WRITTEN PROBLEM> From the entries provided below, copy each line that contains the word "this".

start DATASET EXCERPTS

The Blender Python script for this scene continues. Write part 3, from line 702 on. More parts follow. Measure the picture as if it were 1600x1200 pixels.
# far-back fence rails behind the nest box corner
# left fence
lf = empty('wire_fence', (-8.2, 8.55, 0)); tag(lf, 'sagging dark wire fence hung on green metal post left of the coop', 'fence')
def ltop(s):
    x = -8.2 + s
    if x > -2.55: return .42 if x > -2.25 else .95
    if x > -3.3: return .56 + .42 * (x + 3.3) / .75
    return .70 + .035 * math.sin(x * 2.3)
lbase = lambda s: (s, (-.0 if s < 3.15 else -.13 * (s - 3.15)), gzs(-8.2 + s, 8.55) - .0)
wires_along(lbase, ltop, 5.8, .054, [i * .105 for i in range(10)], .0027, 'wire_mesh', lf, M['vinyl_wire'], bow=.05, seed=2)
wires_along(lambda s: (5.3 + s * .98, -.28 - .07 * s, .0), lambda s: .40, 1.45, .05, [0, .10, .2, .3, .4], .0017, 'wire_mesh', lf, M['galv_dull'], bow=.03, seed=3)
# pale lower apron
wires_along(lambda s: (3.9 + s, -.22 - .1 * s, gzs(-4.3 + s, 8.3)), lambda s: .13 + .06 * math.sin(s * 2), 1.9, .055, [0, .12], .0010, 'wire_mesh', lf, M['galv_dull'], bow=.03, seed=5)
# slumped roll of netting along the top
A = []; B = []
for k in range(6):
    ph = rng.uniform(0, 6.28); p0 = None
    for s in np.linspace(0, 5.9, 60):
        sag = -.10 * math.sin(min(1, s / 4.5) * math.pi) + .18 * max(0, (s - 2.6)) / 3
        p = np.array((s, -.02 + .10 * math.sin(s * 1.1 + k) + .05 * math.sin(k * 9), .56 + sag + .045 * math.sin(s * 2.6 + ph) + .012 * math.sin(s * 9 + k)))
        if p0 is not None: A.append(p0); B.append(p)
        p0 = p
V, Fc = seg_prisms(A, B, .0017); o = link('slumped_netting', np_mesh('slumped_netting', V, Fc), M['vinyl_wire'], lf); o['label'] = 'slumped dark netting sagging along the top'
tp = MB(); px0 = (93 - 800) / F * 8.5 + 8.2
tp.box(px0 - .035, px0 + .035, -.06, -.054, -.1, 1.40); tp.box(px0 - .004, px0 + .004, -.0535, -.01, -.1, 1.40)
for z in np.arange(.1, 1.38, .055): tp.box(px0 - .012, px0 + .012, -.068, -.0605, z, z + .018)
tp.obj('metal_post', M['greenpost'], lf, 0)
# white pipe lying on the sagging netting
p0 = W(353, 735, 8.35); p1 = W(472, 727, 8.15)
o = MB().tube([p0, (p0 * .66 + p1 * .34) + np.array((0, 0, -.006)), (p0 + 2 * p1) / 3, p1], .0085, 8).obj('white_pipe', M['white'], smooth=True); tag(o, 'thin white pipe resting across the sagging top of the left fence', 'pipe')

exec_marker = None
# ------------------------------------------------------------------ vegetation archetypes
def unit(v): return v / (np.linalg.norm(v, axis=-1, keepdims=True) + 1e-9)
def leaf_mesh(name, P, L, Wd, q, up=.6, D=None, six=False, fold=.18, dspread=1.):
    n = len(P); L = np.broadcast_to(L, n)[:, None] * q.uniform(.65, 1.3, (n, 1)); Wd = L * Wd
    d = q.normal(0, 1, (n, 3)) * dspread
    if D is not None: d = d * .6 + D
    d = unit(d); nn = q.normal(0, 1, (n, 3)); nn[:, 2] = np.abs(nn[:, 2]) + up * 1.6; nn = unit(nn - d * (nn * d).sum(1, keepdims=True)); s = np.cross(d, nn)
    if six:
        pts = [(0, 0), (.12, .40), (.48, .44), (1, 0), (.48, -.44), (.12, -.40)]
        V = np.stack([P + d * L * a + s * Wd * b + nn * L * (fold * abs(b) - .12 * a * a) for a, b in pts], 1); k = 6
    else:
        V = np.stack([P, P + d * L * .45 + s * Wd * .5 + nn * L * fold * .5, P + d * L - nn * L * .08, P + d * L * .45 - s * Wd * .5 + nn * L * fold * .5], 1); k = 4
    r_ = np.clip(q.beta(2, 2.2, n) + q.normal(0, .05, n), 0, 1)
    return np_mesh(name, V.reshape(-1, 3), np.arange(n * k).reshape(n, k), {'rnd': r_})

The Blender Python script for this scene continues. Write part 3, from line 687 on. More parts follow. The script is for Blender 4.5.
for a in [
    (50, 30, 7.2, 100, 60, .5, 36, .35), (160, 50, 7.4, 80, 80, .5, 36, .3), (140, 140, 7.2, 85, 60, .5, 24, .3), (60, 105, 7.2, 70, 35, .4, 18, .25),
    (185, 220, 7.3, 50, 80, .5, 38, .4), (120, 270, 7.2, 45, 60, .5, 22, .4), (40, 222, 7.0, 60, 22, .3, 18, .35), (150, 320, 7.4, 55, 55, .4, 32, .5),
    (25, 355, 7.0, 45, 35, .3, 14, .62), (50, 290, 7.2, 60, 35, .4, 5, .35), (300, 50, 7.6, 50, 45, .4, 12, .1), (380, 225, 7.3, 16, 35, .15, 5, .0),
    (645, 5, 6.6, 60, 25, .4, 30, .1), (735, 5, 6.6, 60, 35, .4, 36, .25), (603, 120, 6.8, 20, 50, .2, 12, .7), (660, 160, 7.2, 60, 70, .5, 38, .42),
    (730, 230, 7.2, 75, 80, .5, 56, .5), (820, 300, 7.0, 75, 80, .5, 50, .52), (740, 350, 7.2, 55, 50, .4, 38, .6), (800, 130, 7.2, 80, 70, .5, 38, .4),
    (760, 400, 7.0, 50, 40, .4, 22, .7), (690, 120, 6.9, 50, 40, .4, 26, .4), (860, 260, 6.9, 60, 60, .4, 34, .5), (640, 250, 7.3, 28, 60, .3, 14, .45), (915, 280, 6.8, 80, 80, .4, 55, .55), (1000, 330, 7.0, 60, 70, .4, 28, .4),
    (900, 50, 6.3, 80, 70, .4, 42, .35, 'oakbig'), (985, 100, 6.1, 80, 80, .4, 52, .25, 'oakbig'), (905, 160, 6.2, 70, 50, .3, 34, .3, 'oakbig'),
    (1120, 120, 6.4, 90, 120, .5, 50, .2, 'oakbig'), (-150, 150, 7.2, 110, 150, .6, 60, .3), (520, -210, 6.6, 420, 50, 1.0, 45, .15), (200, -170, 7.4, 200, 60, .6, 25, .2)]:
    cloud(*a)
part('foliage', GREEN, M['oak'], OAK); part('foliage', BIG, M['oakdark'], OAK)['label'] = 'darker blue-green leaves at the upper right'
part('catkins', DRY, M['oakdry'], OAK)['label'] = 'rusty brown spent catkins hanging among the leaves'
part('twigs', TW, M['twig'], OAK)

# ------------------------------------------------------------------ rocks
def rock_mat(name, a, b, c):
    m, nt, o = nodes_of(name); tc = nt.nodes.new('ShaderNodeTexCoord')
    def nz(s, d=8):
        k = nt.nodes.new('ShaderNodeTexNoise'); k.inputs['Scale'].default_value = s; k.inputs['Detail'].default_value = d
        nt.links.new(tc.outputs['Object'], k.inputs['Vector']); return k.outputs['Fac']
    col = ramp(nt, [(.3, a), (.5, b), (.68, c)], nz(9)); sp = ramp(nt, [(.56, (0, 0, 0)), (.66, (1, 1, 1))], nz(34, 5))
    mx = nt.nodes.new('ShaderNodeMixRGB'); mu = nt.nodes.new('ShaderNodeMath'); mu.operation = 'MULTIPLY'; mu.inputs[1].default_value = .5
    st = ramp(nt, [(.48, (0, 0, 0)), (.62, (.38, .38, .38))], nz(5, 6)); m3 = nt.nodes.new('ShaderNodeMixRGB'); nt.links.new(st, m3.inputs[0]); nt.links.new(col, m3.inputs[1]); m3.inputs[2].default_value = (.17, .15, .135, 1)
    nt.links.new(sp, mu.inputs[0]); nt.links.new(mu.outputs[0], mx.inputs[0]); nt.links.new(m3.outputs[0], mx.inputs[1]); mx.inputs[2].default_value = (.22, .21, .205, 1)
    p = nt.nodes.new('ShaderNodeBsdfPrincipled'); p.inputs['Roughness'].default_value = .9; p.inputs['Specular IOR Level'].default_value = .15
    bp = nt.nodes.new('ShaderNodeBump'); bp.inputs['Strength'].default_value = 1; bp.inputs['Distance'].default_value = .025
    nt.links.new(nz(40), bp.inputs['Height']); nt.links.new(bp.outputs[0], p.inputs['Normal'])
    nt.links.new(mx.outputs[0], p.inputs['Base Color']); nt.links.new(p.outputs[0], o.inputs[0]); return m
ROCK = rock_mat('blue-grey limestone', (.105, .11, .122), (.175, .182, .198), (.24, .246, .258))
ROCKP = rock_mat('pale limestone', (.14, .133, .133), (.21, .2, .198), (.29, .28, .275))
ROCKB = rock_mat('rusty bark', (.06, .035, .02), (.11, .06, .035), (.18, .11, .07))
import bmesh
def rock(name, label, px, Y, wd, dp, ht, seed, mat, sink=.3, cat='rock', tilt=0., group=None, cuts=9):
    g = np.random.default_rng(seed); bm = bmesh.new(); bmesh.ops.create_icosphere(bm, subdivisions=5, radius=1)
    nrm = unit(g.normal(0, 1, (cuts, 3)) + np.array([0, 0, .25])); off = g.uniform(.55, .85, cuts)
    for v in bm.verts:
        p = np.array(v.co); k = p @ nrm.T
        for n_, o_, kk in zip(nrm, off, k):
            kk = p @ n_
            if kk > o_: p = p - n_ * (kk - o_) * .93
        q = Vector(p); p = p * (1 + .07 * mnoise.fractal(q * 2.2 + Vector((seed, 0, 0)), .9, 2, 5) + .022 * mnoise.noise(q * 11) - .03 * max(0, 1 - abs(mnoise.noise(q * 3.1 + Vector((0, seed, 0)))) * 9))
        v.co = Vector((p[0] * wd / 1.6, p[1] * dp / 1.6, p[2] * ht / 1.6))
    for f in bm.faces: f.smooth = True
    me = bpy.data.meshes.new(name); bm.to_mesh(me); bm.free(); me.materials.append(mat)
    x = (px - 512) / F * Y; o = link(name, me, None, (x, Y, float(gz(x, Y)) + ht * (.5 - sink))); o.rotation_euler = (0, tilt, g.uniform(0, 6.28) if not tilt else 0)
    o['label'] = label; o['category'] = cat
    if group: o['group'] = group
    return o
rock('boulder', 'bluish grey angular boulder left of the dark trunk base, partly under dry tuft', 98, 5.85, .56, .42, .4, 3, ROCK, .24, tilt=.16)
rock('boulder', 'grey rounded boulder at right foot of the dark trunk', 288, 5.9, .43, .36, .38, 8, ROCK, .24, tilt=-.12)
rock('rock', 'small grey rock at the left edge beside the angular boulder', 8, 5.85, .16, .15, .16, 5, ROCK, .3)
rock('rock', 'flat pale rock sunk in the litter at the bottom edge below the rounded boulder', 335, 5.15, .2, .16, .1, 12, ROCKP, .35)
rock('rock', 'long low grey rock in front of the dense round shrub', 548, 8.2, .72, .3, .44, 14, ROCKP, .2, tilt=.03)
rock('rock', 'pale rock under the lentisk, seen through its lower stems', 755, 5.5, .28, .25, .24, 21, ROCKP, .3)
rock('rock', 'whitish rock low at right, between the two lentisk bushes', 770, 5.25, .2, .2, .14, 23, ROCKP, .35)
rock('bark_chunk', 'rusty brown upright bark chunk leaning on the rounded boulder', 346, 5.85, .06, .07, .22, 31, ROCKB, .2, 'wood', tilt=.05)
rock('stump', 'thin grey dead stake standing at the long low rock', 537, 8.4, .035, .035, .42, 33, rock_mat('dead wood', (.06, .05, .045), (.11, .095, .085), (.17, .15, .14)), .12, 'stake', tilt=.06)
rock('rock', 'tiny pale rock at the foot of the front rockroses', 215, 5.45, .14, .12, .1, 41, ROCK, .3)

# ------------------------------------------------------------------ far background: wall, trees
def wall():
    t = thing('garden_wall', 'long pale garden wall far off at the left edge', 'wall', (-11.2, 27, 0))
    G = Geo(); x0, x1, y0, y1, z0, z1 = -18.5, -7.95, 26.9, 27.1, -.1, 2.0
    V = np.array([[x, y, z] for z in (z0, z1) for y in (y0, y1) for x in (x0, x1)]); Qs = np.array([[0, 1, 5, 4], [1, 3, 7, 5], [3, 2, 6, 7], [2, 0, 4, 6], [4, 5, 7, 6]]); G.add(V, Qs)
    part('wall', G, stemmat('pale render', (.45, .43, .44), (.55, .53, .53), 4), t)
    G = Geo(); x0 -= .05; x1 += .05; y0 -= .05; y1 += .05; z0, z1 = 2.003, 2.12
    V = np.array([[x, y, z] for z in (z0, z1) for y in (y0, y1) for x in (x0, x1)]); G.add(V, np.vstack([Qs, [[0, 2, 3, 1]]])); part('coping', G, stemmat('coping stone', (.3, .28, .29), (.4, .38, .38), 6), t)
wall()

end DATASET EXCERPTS

COMPLETED EXERCISE>
The Blender Python script for this scene continues. Write part 3, from line 702 on. More parts follow. Measure the picture as if it were 1600x1200 pixels.
The Blender Python script for this scene continues. Write part 3, from line 687 on. More parts follow. The script is for Blender 4.5.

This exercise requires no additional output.